The 5th generation of wireless access networks are expected to meet system and service requirements of the new use cases and applications in 2020 and beyond. Connecting industries and enabling new services is the most significant aspect of 5G in preparation to meet the demands of the information society of 2020. The 4th generation, or 4G LTE, is all about people and places with communication and information sharing being the core theme. 5G extends the scope to machines by adding reliable and resilient control and monitoring to the 4G theme of communication and information sharing.
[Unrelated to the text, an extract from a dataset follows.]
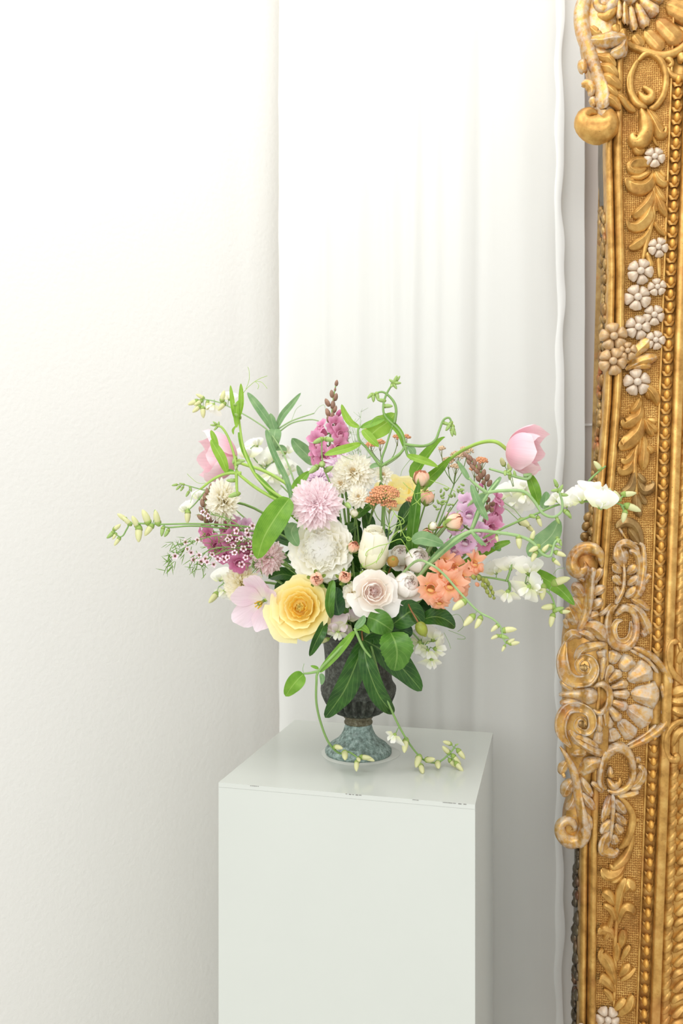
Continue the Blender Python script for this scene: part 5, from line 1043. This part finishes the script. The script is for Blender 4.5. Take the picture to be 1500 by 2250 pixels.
pea('blurred white sweet peas low on the left beside the lemon chrysanthemum', [[(680, 1340, 1.28), (600, 1300, 1.31), (520, 1270, 1.33), (480, 1290, 1.33)]], [(468, 1312, 1.32, 32)],
    [(480, 1262, 1.33, 26, (-.4, -.8, .1), .3), (500, 1285, 1.33, 28, (-.2, -.9, -.2), 1.5), (490, 1308, 1.33, 24, (-.3, -.9, -.4), 2.7)], stem_m='stem_pale')
pea('soft white sweet peas behind the curling stem under the right tulip', [[(900, 1330, 1.24), (1000, 1180, 1.25), (1090, 1110, 1.26), (1130, 1080, 1.26)]], [(1105, 1015, 1.24, 26), (1120, 1025, 1.24, 24), (1092, 1165, 1.22, 22), (1150, 1150, 1.2, 40, 'p'), (1165, 1160, 1.2, 24)],
    [(1120, 1075, 1.26, 38, (-.3, -.9, .2), .3), (1150, 1065, 1.27, 34, (.3, -.9, .3), -.5), (1145, 1105, 1.25, 36, (.1, -.9, -.3), 2.9), (1125, 1112, 1.26, 28, (-.2, -.9, -.3), 2.6)], stem_m='stem_green')
pea('faded mauve white sweet peas under the front yellow rose at the urn rim', [[(790, 1420, 1.19), (760, 1390, 1.15), (745, 1370, 1.14)]], [(714, 1408, 1.14, 22)],
    [(732, 1372, 1.13, 34, (-.4, -.9, .1), .4, 'p'), (752, 1385, 1.13, 32, (.3, -.9, -.3), 2.7, 'p'), (768, 1350, 1.14, 26, (.2, -.9, .3), -.3, 'p'), (742, 1398, 1.13, 24, (-.1, -.8, -.6), 3, 'w')])

# ------------------------------------------------------------------ waxflower
def wax_mesh():
    mb = MB()
    for i in range(5):
        a = 2*PI*i/5; pm = cup_petal(.72, .3, 60, 80, 30, .3, .02, nu=3, nv=3)
        mb.add([(x*math.cos(a)-y*math.sin(a), x*math.sin(a)+y*math.cos(a), z) for x, y, z in pm.v], pm.f, pm.uv, 0)
    mb.lathe([(.28, .28), (.3, .05), (.14, -.5), (1e-3, -.7)], 7, mi=1); mb.lathe([(1e-3, .12), (.2, .1), (.3, .26)], 7, mi=2)
    return mb.mesh('floret', [MAT['wax_petal'], MAT['calyx_green'], MAT['wax_eye']])
WAX = wax_mesh()
wx = thing('waxflower_sprig', 'waxflower sprig with tiny pink flowers and needle leaves at the left', 'waxflower', W(600, 1230, 1.19))
D = 1.165
wst = [[(720, 1310, 1.2), (620, 1240, 1.18), (560, 1190, D), (500, 1175, D), (440, 1185, D), (395, 1210, D), (375, 1225, D)], [(600, 1225, 1.18), (540, 1205, D), (470, 1205, D), (420, 1235, D)], [(590, 1220, 1.18), (545, 1170, D), (500, 1140, D), (455, 1128, D)], [(560, 1195, D), (480, 1215, D), (440, 1240, D)], [(600, 1225, D), (560, 1225, D), (556, 1245, D)], [(440, 1185, D), (395, 1195, D), (378, 1205, D)]]
sb = MB(); nb = MB(); allp = []
for s in wst:
    P = path(s); sb.tube(P, .0009, 5); allp += P[8 if len(s) > 5 else 4:]
sb.build('stem', MAT['stem_green'], wx)
rn = random.Random(5)
tips = [W(365, 1255, D), W(372, 1240, D), W(420, 1250, D), W(438, 1250, D), W(525, 1205, D), W(560, 1250, D), W(395, 1225, D)]
for i in range(170):
    p = rn.choice(allp)+V((rn.gauss(0, .006), rn.gauss(0, .008), rn.gauss(0, .006)))
    d = V((rn.uniform(-1, .3), rn.uniform(-.6, .4), rn.uniform(-.9, .7))).normalized()
    nb.tube([p, p+d*.005, p+d*rn.uniform(.008, .014)], [.0005, .0006, .0001], 4)
for tp in tips:
    for i in range(9):
        d = V((rn.uniform(-.8, .2), rn.uniform(-.4, .3), rn.uniform(-1, .2))).normalized()
        q = tp+V((rn.uniform(-.004, .01), 0, rn.uniform(0, .014))); nb.tube([q, q+d*.007, q+d*.014], [.0005, .0007, .0001], 4)
o = nb.build('needle_leaves', MAT['needle'], wx); o['kind'] = 'stuff'
for (x, y) in [(446, 1126), (458, 1134), (408, 1191), (434, 1186), (520, 1167), (543, 1166), (522, 1186), (530, 1183), (545, 1175), (420, 1214), (437, 1220), (452, 1228), (466, 1218), (425, 1230), (442, 1234), (455, 1235), (478, 1229), (470, 1240), (384, 1222), (412, 1206), (500, 1225), (512, 1200), (535, 1205), (550, 1195), (560, 1180), (540, 1225), (530, 1240), (555, 1215), (505, 1180), (515, 1215), (493, 1228), (568, 1165), (575, 1150), (555, 1155), (500, 1185), (565, 1200)]:
    dd = D-rn.uniform(0, .02); s = px2m(rn.uniform(6.5, 9), dd)
    petal_inst(wx, WAX, basis((rn.uniform(-.7, .5), -.9, rn.uniform(-.4, .6))), W(x, y, dd), rn.random()*6, 0, 'floret', (s, s, s))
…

This shift has a profound impact on the system requirements and design principles. 5G vision is all encompassing and touches all aspects of our lives from how we produce goods, manage energy and environment in process of production, transport, store, and consume goods, to how we live, work, commute, entertain, and even relax.
Xilinx All Programmable FPGA and SoCs are playing a critical role in implementing 5G proof of concepts, test beds and early commercialization trials for eMBB, URLLC, and mMTC use cases. Merchant silicon does not exist and ASICs are not viable this early in 5G standardization phase. The key value proposition of the platforms based on Xilinx All Programmable FPGAs & SoCs is that these systems can be dynamically repurposed to support any function and enhanced algorithmic implementations to address those multiple different use cases.